22/12/01:ハワイ島のマウナ・ロアが38年ぶりに噴火 - ART+LOGIC=TRAVEL [旅を考えるweb]

世界遺産NEWS 22/12/01:ハワイ島のマウナ・ロアが38年ぶりに噴火

アメリカのハワイ島に位置する世界遺産「ハワイ火山国立公園」のマウナ・ロアが1984年以来、38年ぶりに噴火しました。

34km東に隣接するキラウエアも噴火を維持しており、二重噴火の状態が続いています。

 

Hawaii’s Mauna Loa is erupting for the first time since 1984(CNN)

 

今回はこのニュースをお伝えします。

 

* * *

アメリカのハワイ島はマウナ・ロア、キラウエア、コハラ、マウナ・ケア、フアラライの5山で構成されています。
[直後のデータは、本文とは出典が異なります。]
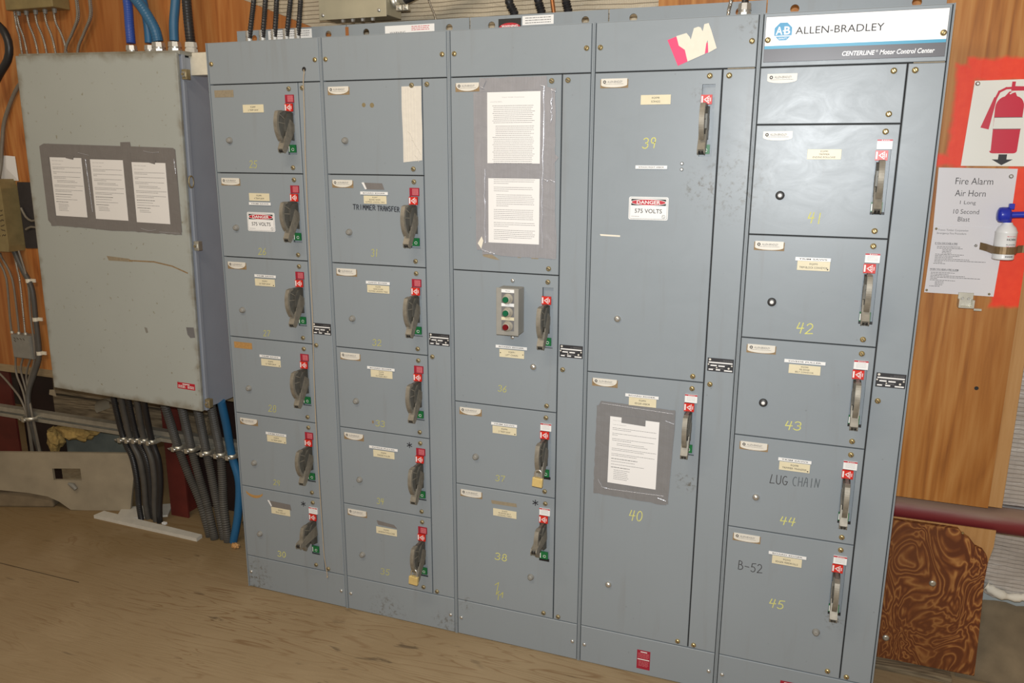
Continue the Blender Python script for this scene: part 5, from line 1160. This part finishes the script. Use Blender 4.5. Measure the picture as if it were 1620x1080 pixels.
# steel and timber behind
t = thing('steel_column', 'dark red steel column between the two bunches of conduits', 'column', (-.79, .50, 0))
b = MB(); b.box(-.058, .055, -.055, -.043, 0, .78, 'red_steel', ch=.001); b.build('front_flange', t)
b = MB(); b.box(-.006, .006, -.043, .10, 0, .78, 'red_steel'); b.build('web', t)
b = MB(); b.box(-.058, .40, .10, .112, 0, .78, 'dark_steel'); b.build('rear_plate', t)
t = thing('steel_column', 'shadowed red-black steel column at the far left behind the small cables', 'column', (-1.9, .56, 0))
b = MB(); b.box(-.35, -.13, -.03, -.018, 0, .69, 'red_steel'); b.build('front_flange', t); b = MB(); b.box(-.13, .28, .02, .032, 0, .69, 'dark_steel'); b.build('rear_plate', t)
b = MB(); b.box(-1.66, -.60, .49, .56, .405, .56, 'weathered_timber', ch=.006); o = b.build('timber_beam'); tag(o, 'weathered horizontal timber beam behind the strut rail', 'timber beam')
b = MB(); b.box(-1.66, -.60, .50, .56, .57, .70, 'weathered_timber', ch=.006); o = b.build('timber_beam'); tag(o, 'upper weathered timber beam just below the beige enclosure', 'timber beam')
def lump(name, label, c, rx, ry, rz, mat, cat, seed=1):
    bm = bmesh.new(); bmesh.ops.create_icosphere(bm, subdivisions=3, radius=1); rnd = random.Random(seed)
    ph = [rnd.uniform(0, 6) for _ in range(6)]
    for vv in bm.verts:
        d = vv.co; k = 1 + .18 * sin(d.x * 4 + ph[0]) * sin(d.z * 5 + ph[1]) + .12 * sin(d.y * 7 + ph[2] + d.x * 5) + rnd.uniform(-.06, .06)
        vv.co = Vector((d.x * rx * k, d.y * ry * k, d.z * rz * k))
    bm.verts.index_update(); b = MB(); b.add([vv.co.copy() for vv in bm.verts], [[q.index for q in ff.verts] for ff in bm.faces], mat, False); bm.free()
    o = b.build(name, None, c); return tag(o, label, cat)
lump('insulation_scrap', 'yellow fibreglass scrap tucked under the strut rail', (-1.44, .435, .395), .125, .05, .048, 'fibreglass', 'insulation scrap', 3)
lump('insulation_scrap', 'ragged brown scrap at the left end of the grey-green board', (-1.625, .445, .33), .04, .045, .07, 'fibreglass', 'insulation scrap', 8)
b = MB(); b.box(-1.62, -1.06, .505, .53, .15, .39, 'teal_board', ch=.003); o = b.build('backing_board'); tag(o, 'grey-green board behind the rail above the notched panel', 'board')
v = []; n = 14
for i in range(n + 1):
    a = radians(200 - 150 * i / n); v += [(-.075 + .075 * cos(a) * (1 + .1 * i / n), 0, .05 + .06 * sin(a)), (-.075 + .075 * cos(a) * (1 + .1 * i / n), .09, .05 + .055 * sin(a))]
b = MB(); nn = len(v); f = [[2 * i, 2 * i + 2, 2 * i + 3, 2 * i + 1] for i in range(n)]; b.add(v + [(p[0] * .97, p[1], p[2] - .002) for p in v], f + [[k + nn for k in q[::-1]] for q in f], 'grey_board', True)
o = b.build('curled_paper', None, (-1.10, .40, .51)); tag(o, 'curled scrap of brown paper under the beige enclosure', 'paper')
b = MB(); b.prism([(-.02, -.012), (.03, -.018), (.022, .02), (-.012, .016)], 0, .003, 'adhesive_tan'); o = b.build('torn_label', None, (-1.55, .40, .615)); tag(o, 'small torn tan label hanging in the dark bay left of the enclosure', 'label')

# notched grey panel standing in front, turned a little
t = thing('notched_panel', 'dusty grey board with a square cut-out leaning in the lower left corner', 'board', (-1.395, .297, 0)); t.rotation_euler = (0, 0, atan2(.331, .944))
def pu(X): return (X + 1.395) / .944
b = MB(); top = .329
L = pu(-2.05); hole = [(pu(-1.462), .174), (pu(-1.319), .174), (pu(-1.319), .240), (pu(-1.462), .240)]
R_ = .389; Rt = .345
b.prism([(L, .113), (pu(-1.744), .113), (pu(-1.60), .098), (pu(-1.506), .079), (pu(-1.45), .05), (pu(-1.395), .003), (hole[0][0], .174), (hole[0][0], .240), (hole[0][0], top), (L, top)], 0, .018, 'grey_board')
b.prism([(pu(-1.395), .003), (hole[1][0], .001), (hole[1][0], .174), (hole[0][0], .174)], 0, .018, 'grey_board')
b.prism([(hole[3][0], .240), (hole[2][0], .240), (hole[2][0], top), (hole[3][0], top)], 0, .018, 'grey_board')
b.prism([(hole[1][0], .001), (pu(-1.09), .001), (pu(-1.028), top), (hole[1][0], top)], 0, .018, 'grey_board')
b.build('panel', t)
b = MB(); b.tube([(.01, -.001, .155), (.035, -.012, .15), (.055, -.018, .13)], [.008, .013, .010], 'box_grey', 8); b.build('bent_tab', t)
b = MB(); b.box(hole[0][0] + .004, hole[1][0] + .03, .075, .09, .13, .215, 'ledge_wood'); b.build('inner_board', t)
b = MB(); b.box(L, pu(-1.50), .03, .16, .0, .085, 'earth', ch=.01); o = b.build('dirt_ridge', None); o.location = t.location; o.rotation_euler = t.rotation_euler; tag(o, 'dark ridge of dirt under the raised end of the notched board', 'dirt', kind='stuff')
# loose boards on the floor
b = MB(); b.prism([(-.345, -.030), (.345, -.020), (.340, .022), (-.340, .030)], 0, .018, 'white_board', Matrix(((1, 0, 0, 0), (0, 0, 1, 0), (0, -1, 0, .018), (0, 0, 0, 1))))
o = b.build('white_plank', None, (-.853, .285, 0)); o.rotation_euler = (0, 0, radians(-2.2)); tag(o, 'long white painted plank lying on the floor left of the cabinets', 'plank')
b = MB(); b.box(-.13, .13, -.075, .075, 0, .010, 'white_board', ch=.001); o = b.build('white_board_scrap', None, (-1.0, .415, 0)); o.rotation_euler = (0, 0, radians(32)); tag(o, 'small white board scrap under the left bunch of black conduits', 'board')
b = MB(); b.box(-.012, .012, -.008, .008, 0, .012, 'white_plastic', ch=.002); o = b.build('plastic_scrap', None, (-.80, .345, 0)); tag(o, 'tiny white plastic scrap on the floor behind the plank', 'scrap')
lump('wood_chip', 'pale wood chip at the foot of the blue conduit', (-.285, .265, .013), .022, .016, .013, 'stud_wood', 'wood chip', 5)

# ------------------------------------------------------------------ left wall gear
t = thing('junction_box', 'ochre metal junction box at the top left corner', 'junction box', (-1.275, .380, 2.53))
b = MB(); b.box(-.150, .148, -.050, .0445, 0, .22, 'box_ochre', ch=.003); b.build('box', t)
for i, x in enumerate((-.155 + .01, -.095, -.035, .025, .085)):
    b = MB(); b.ring((0, 0, 0), (0, 0, -.018), .011, .009, 'box_grey', 8, smooth=False); b.build('cable_connector', t, (x + .02, -.005, .0))
g = 'armoured cables between the ochre box and the enclosure'
for i, (x0, x1) in enumerate(((-1.435, -1.425), (-1.418, -1.392), (-1.353, -1.322), (-1.300, -1.266), (-1.240, -1.209), (-1.181, -1.140))):
    x1 = max(x1, -1.165 + .0) if False else x1
    run('armoured_cable', '%s armoured cable from the left under the ochre box' % ORD[i], 'cable', [(x0, .38, 2.515 if i > 0 else 2.60), (x0 + .003, .382, 2.47), ((x0 + x1) / 2 + .004, .385, 2.42), (x1 - .003, .388, 2.36), (x1 + .004, .39, 2.25), (x1 + .03, .395, 2.1)], .0058, 'armoured_cable', g, (.008, .18))
g = 'armoured cables looping down right of the ochre box'
for i, (pts) in enumerate((((-1.055, 2.66), (-1.052, 2.562), (-1.057, 2.489), (-1.107, 2.422), (-1.163, 2.346), (-1.172, 2.22)), ((-1.045, 2.66), (-1.040, 2.562), (-1.046, 2.486), (-1.090, 2.418), (-1.142, 2.346), (-1.150, 2.22)), ((-.975, 2.66), (-.972, 2.558), (-.979, 2.490), (-1.033, 2.419), (-1.084, 2.343), (-1.10, 2.22)), ((-.965, 2.66), (-.960, 2.558), (-.968, 2.486), (-1.018, 2.415), (-1.066, 2.343), (-1.08, 2.22)))):
    run('armoured_cable', '%s of four pale cables from the left looping onto the enclosure top' % ORD[i], 'cable', [(x, .402 - .018 * (i % 2), z) for x, z in pts], .0062, 'armoured_cable' if i % 2 == 0 else 'grey_cable', g, (.008, .14))
run('black_hose', 'thick black hose curving in from the upper left edge', 'hose', [(-1.62, .33, 2.53), (-1.49, .33, 2.47), (-1.445, .33, 2.42), (-1.436, .33, 2.365), (-1.457, .33, 2.309), (-1.53, .33, 2.24), (-1.62, .34, 2.16)], .018, 'black_conduit')
run('grey_cable', 'grey cable dropping into the top of the ochre control box', 'cable', [(-1.45, .415, 2.245), (-1.534, .41, 2.171), (-1.63, .408, 2.036), (-1.665, .405, 1.928), (-1.69, .400, 1.82), (-1.70, .385, 1.745)], .0095, 'grey_cable')
t = thing('control_box', 'worn ochre control box with handwriting at the left edge', 'control box', (-1.745, .375, 1.38))
b = MB(); b.prism([(-.14, .0), (.115, .0), (.122, .03), (.122, .32), (.105, .365), (-.14, .365)], -.045, .049, 'box_ochre')
for i in range(6):
    for k in range(2): b.strokes([[(.045 + k * .04 + j * .005, .085 + i * .025 + random.uniform(-.005, .005)) for j in range(6)]], .004, -.0455, 'handwriting')
b.rect(-.02, .03, .09, .19, -.0454, 'dark_plate'); b.build('box', t)
b = MB(); b.prism([(.036, -.17), (.16, -.165), (.16, .17), (.036, .17)], 0, .006, 'dark_plate'); o = b.build('dark_plate', None, (-1.655, .4185, 1.56)); tag(o, 'flat dark plate on the wall between the ochre control box and the enclosure', 'plate')
for i, (pts) in enumerate((((-1.60, 1.60), (-1.575, 1.555), (-1.535, 1.535), (-1.49, 1.545)), ((-1.585, 1.49), (-1.545, 1.505), (-1.49, 1.50)))):
    run('cord', '%s pale cord end tucked against the dark plate' % ('upper' if i == 0 else 'lower'), 'cord', [(x, .408, z) for x, z in pts], .006, 'grey_cable')
b = MB(); b.add([(-.075, 0, -.060), (.055, -.004, -.064), (.050, -.002, .058), (.0, -.012, .062), (-.075, 0, .060), (-.01, -.012, 0)], [[0, 1, 5], [1, 2, 5], [2, 3, 5], [3, 4, 5], [4, 0, 5]], 'white_paper'); b.add([(-.075, .0005, -.060), (.055, -.0035, -.064), (.050, -.0015, .058), (-.075, .0005, .060)], [[3, 2, 1, 0]], 'white_paper')
o = b.build('paper_sheet', None, (-1.66, .423, 1.80)); tag(o, 'crumpled white paper pinned above the ochre control box', 'paper')
run('rubber_cable', 'thick black cable running down beside the enclosure from the control box', 'cable', [(-1.665, .385, 1.385), (-1.629, .39, 1.286), (-1.579, .39, 1.188), (-1.580, .39, 1.036), (-1.590, .39, .829), (-1.624, .375, .725), (-1.658, .350, .620), (-1.655, .338, .515), (-1.664, .355, .367), (-1.676, .40, .16), (-1.66, .40, .0)], .0135, 'dusty_conduit')
g = 'small cables on the lower left wall'
for lab, pts, mt, fx in (('thin armoured cable hugging the thick black cable down the left wall', ((-1.635, 1.385), (-1.600, 1.222), (-1.612, 1.036), (-1.616, .864), (-1.637, .775), (-1.705, .643), (-1.705, .499), (-1.692, .30), (-1.67, 0)), 'grey_cable', None),
     ('first cable from the left entering the small grey box', ((-1.81, 1.38), (-1.796, 1.319), (-1.758, 1.227), (-1.772, 1.02), (-1.775, .938)), 'grey_cable', None), ('second cable from the left entering the small grey box', ((-1.78, 1.36), (-1.777, 1.34), (-1.721, 1.229), (-1.720, 1.024), (-1.725, .938)), 'grey_cable', None),
     ('third cable from the left entering the small grey box', ((-1.674, 1.38), (-1.668, 1.29), (-1.661, 1.215), (-1.670, 1.027), (-1.675, .938)), 'armoured_cable', (.008, .16)),
     ('first cable from the left below the small grey box', ((-1.775, .805), (-1.79, .703), (-1.758, .599), (-1.749, .473), (-1.747, .225), (-1.745, 0)), 'grey_cable', None), ('second cable from the left below the small grey box', ((-1.72, .805), (-1.757, .726), (-1.742, .620), (-1.731, .476), (-1.714, .231), (-1.71, 0)), 'grey_cable', None), ('third cable from the left below the small grey box', ((-1.66, .805), (-1.712, .712), (-1.719, .633), (-1.712, .479), (-1.690, .234), (-1.685, 0)), 'grey_cable', None),
     ('slanting cable joining the lower left bundle from the picture edge', ((-2.10, .80), (-1.922, .688), (-1.839, .617), (-1.782, .550), (-1.758, .451), (-1.76, .22), (-1.765, 0)), 'grey_cable', None)):
    run('small_cable', lab, 'cable', [(x + 1.31 * q, .388 + .004 * (len(lab) % 4) - q, z + .45 * q) for x, z in pts for q in [.056 if .40 < z < .56 else .03 if z < .62 else 0]], .0055, mt, g, fx)
clampset((-1.662, .348, .478), 'clamp around the bundle of small cables at the far left', .034)
for z, x in ((1.225, -1.592), (1.02, -1.580), (.835, -1.585)):
    b = MB(); b.ring((0, 0, -.010), (0, 0, .010), .0155, .0155, 'galv_cover', 12); b.box(.012, .036, .006, .012, -.009, .009, 'galv_cover'); o = b.build('cable_strap', None, (x, .39, z))
    tag(o, '%s pale strap on the thick black cable beside the enclosure' % {1.225: 'top', 1.02: 'middle', .835: 'bottom'}[z], 'cable strap', 'straps on the thick black cable')
t = thing('switch_box', 'small grey steel box with three cables on the lower left wall', 'switch box', (-1.690, .395, .800))
b = MB(); b.box(-.070, .070, -.022, .0295, .0, .128, 'box_grey', ch=.002); b.build('box', t)
b = MB(); b.box(-.066, .066, -.025, -.022, .004, .124, 'box_grey', ch=.001)
for i in range(5): b.strokes([[(-.045 + .022 * (i % 4), .112 - .014 * (i // 4)), (-.035 + .022 * (i % 4), .104 - .014 * (i // 4))]], .004, -.0255, 'handwriting')
b.build('cover', t)
for x in (-.085 + .0, -.035, .015):
    b = MB(); b.ring((0, 0, 0), (0, 0, .012), .010, .009, 'galvanised', 8, smooth=False); b.build('cable_connector', t, (x + .0, 0, .128))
この中で火山として活動を続けているのはマウナ・ロアとキラウエアで、ふたつの山地を中心としたエリアが世界遺産「ハワイ火山国立公園」の資産となっています。

 

ハワイ島の前にハワイ諸島の成り立ちを解説しておきましょう。

 

地球は中心から外側におおよそ内核-外核-マントル-地殻でできています。

マントルは主に液体で、マグマが流動しています。

そしてその上の地殻はプレートと呼ばれる十数枚の固い岩盤で覆われています。

 

プレートはマントルから上昇したホット・プルームと呼ばれるマグマが冷えて固まった岩盤で、マントルからの圧力を受けて外側へと移動していきます。

プレートはやがて他のプレートの下に潜り込み、地中に沈んでマントルへと帰っていきます。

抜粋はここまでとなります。